* Begin *

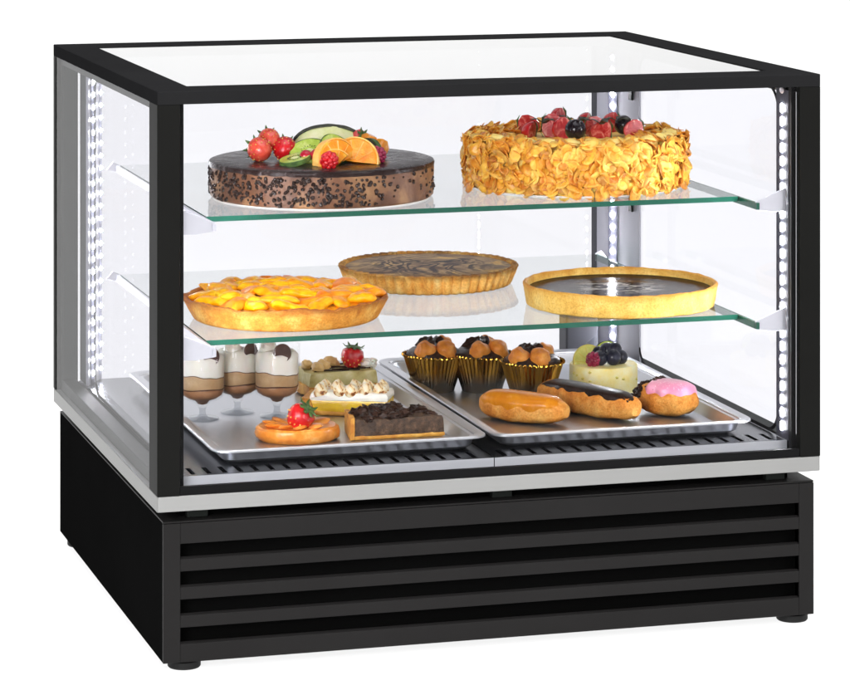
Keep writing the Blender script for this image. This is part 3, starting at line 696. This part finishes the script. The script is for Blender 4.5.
# ------------------------------------------------------------------ layered dessert glasses
M_gl = glassy("dessert glass", (.995, .995, .993, 1), 1.45, 0, .8)
M_stem = glassy("glass stem", (.86, .87, .88, 1), 1.5, 0, 1.3)
F_l1 = food("coffee mousse", [(.3, S(146, 98, 66)), (.6, S(170, 122, 84)), (.8, S(188, 142, 104))], 50, .4, .3, 120, sss=.1)
F_l2 = food("caramel mousse", [(.3, S(184, 146, 104)), (.6, S(204, 170, 128)), (.8, S(222, 194, 154))], 40, .4, .3, 120, sss=.1)
F_ln = food("cocoa line", [(.3, S(70, 38, 24)), (.7, S(104, 62, 38))], 90, .5, .3, 200)
F_cook = food("chocolate disc", [(.3, S(64, 40, 34)), (.7, S(98, 66, 56))], 60, .45, .3, 200)
def dessert_glass():
    t = thing('dessert_glass', '', 'dessert glass', (0, 0, 0), 0, 'layered dessert glasses')
    H = .088
    out = [(0, 0), (.0205, 0), (.0212, .0012), (.018, .0024), (.008, .0036), (.0042, .006), (.0036, .011), (.0050, .0145)]
    G().lathe(out+[(0, .0150)], 40).build('stem', M_stem, t)
    bowl = [(.0050, .0146), (.0075, .0180), (.0105, .0215), (.0190, .0242), (.0255, .0285), (.0280, .035), (.0284, .06), (.0288, H-.001), (.0283, H), (.0277, H-.001), (.0273, .06), (.0269, .0355), (.0246, .0300), (.0182, .0258), (.0094, .0228), (.0064, .0190), (0, .0170)]
    G().lathe(bowl, 48).build('bowl', M_gl, t)
    R0 = .0267
    G().lathe([(0, .0174), (.0060, .0193), (.0090, .0232), (.0178, .0263), (.0241, .0304), (.0263, .0360), (R0-.0006, .0385), (0, .0385)], 40).build('coffee_layer', F_l1, t)
    G().lathe([(R0-.0005, .0382), (R0, .0386), (R0, .0396), (R0-.002, .0397)], 40, lambda a, r, z: (r, z+.0009*sin(3*a))).build('cocoa_line', F_ln, t)
    def up(a, r, z): return r, z+(.0030*noise.noise(Vector((cos(a)*1.7, sin(a)*1.7, 2)))+.0016*sin(2*a) if .048 < z < .0565 else (.0009*sin(3*a) if z < .048 else 0))
    G().lathe([(0, .0390), (R0-.001, .0391), (R0-.0004, .0400), (R0-.0003, .0535), (0, .0560)], 40, up).build('caramel_layer', F_l2, t)
    G().lathe([(R0-.0002, .0536), (R0-.0001, .0544), (R0-.002, .0546)], 40, up).build('cocoa_line', F_ln, t)
    def up2(a, r, z): return r, z+(up(a, r, .054)[1]-.054 if z < .058 else .0045*noise.noise(Vector((cos(a)*1.3, sin(a)*1.3, 8))))
    G().lathe([(0, .0545), (R0-.0006, .0543), (R0-.0003, .0552), (R0-.0003, .076), (.0235, .080), (.012, .082), (0, .0825)], 40, up2).rough(.0009, 90, 2, .07).build('cream', F_cream, t)
    G().ball((0, 0, 0), (.012, .010, .009), 18, 10, (0, .3, 0), .4, 80, 5).build('cream_swirl', F_cream, t, (-.009, -.006, .0815))
    G().lathe([(0, -.0016), (.0106, -.0016), (.0114, 0), (.0106, .0016), (0, .0016)], 28).build('chocolate_disc', F_cook, t, (.0060, -.0215, .0800), (R(82), R(4), R(10)))
    return t
dg = dessert_glass()
dg.location = (.125, .337, TZ); dg['label'] = 'layered coffee and cream dessert in a footed glass, leftmost of three, behind black post'
copy_thing(dg, (.1755, .365, TZ), .35, 'layered coffee and cream dessert in a footed glass, middle one of the three', (1, 1, .975))
copy_thing(dg, (.2165, .327, TZ), -.2, 'layered coffee and cream dessert in a footed glass, nearest the lemon meringue slice', (1, 1, 1.02))

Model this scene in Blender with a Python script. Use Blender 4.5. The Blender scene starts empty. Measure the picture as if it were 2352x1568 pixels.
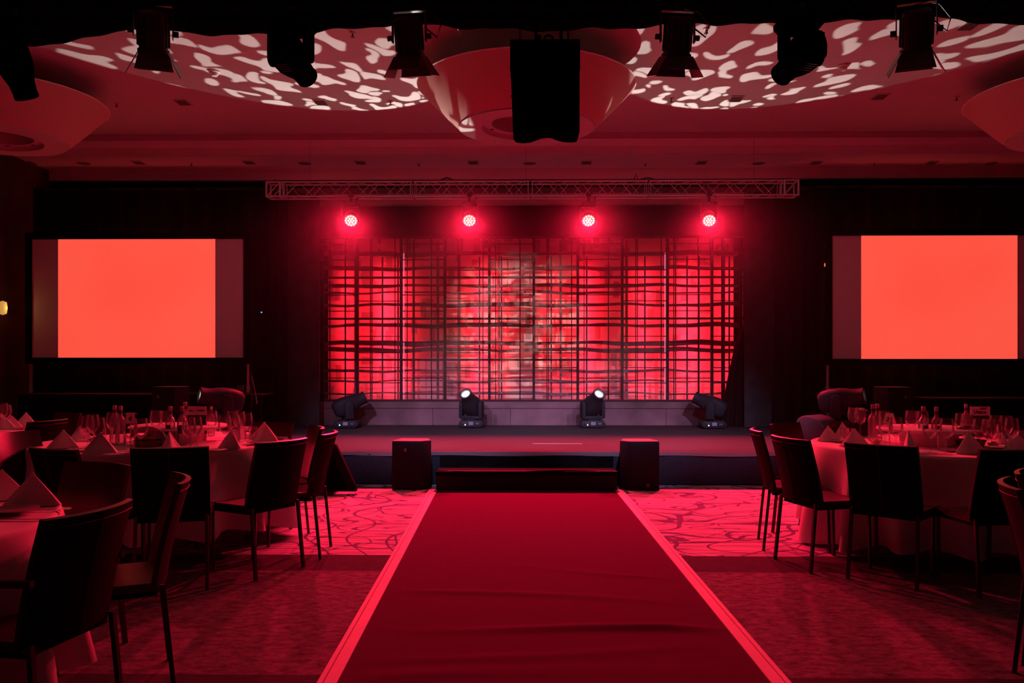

* End *

### Direction:
List all lines where "Blender" occurs.

### Response below:
Keep writing the Blender script for this image. This is part 3, starting at line 696. This part finishes the script. The script is for Blender 4.5.
Model this scene in Blender with a Python script. Use Blender 4.5. The Blender scene starts empty. Measure the picture as if it were 2352x1568 pixels.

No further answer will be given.